If our signal sits in a channel in the a.m. radio band where the spacing is say 10 Khz e.g. 540 Khz, 550 Khz, 560 Khz.... etc and our signal, as transmitted, is plus / minus 4Khz then our 550 Khz channel signal extends from 546 Khz to 554 Khz. These figures are of course for illustrative purposes only. Clearly this signal falls well within the -3dB points of 10 Khz and suffers no attenuation (reduction in value). This is a bit like singling one tree out of among a lot of other trees in a pine tree plantation.
Sorry if this is going to be long but you MUST understand these basic principles.
In an idealised receiver we would want our signal to have a shape factor of 1:1, i.e. at the adjacent channel spacings we would want an attenuation of say -30 dB where the signal is reduced to .0316 or 3.16% of the original. Consider a long rectangle placed vertically much like a page printed out on your printer. The r.f. filter of 10 Khz occupies the page width at the top of the page and the bottom of the page where the signal is only 3.16% of the original it is still the width of the page.
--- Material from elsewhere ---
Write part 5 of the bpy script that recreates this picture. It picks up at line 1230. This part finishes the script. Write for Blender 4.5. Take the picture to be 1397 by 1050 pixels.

In the real world this never happens. A shape factor of 2:1 would be good for an L.C. filter. This means if the bottom of your page was 20 Khz wide then the middle half of the top of the page would be 10 Khz wide and this would be considered good!.
Back to T.R.F. Receivers - their shape factors were nothing like this. Instead of being shaped like a page they tended to look more like a flat sand hill. The reason for this is it is exceedingly difficult or near impossible to build LC Filters with impressive channel spacing and shape factors at frequencies as high as the broadcast band. And this was in the days when the short wave bands (much higher in frequencies) were almost unheard of. Certain embellishments such as the regenerative detector were developed but they were mostly unsatisfactory.
In the 1930's Major Armstrong developed the superhetrodyne principle.
3. A superhetrodyne receiver works on the principle the receiver has a local oscillator called a variable frequency oscillator or V.F.O.
This is a bit like having a little transmitter located within the receiver. Now if we still have our T.R.F. stages but then mix the received signal with our v.f.o. we get two other signals. (V.F.O. + R.F) and (V.F.O. - R.F).
In a traditional a.m. radio where the received signal is in the range 540 Khz to 1650 Khz the v.f.o. signal is always a constant 455 Khz higher or 995 Khz to 2105 Khz.
Several advantages arise from this and we will use our earlier example of the signal of 540 Khz:
(a) The input signal stages tune to 540 Khz. The adjacent channels do not matter so much now because the only signal to discriminate against is called the i.f. image. At 540 Khz the v.f.o. is at 995 Khz giving the constant difference of 455 Khz which is called the I.F. frequency. However a received frequency of v.f.o. + i.f. will also result in an i.f. frequency, i.e. 995 Khz + 455 Khz or 1450 Khz, which is called the i.f. image.
Put another way, if a signal exists at 1450 Khz and mixed with the vfo of 995 Khz we still get an i.f. of 1450 - 995 = 455 Khz. Double signal reception. Any reasonable tuned circuit designed for 540 Khz should be able to reject signals at 1450 Khz. And that is now the sole purpose of the r.f. input stage.
(b) At all times we will finish up with an i.f. signal of 455 Khz. It is relatively easy to design stages to give constant amplification, reasonable bandwidth and reasonable shape factor at this one constant frequency. Radio design became somewhat simplified but of course not without its associated problems.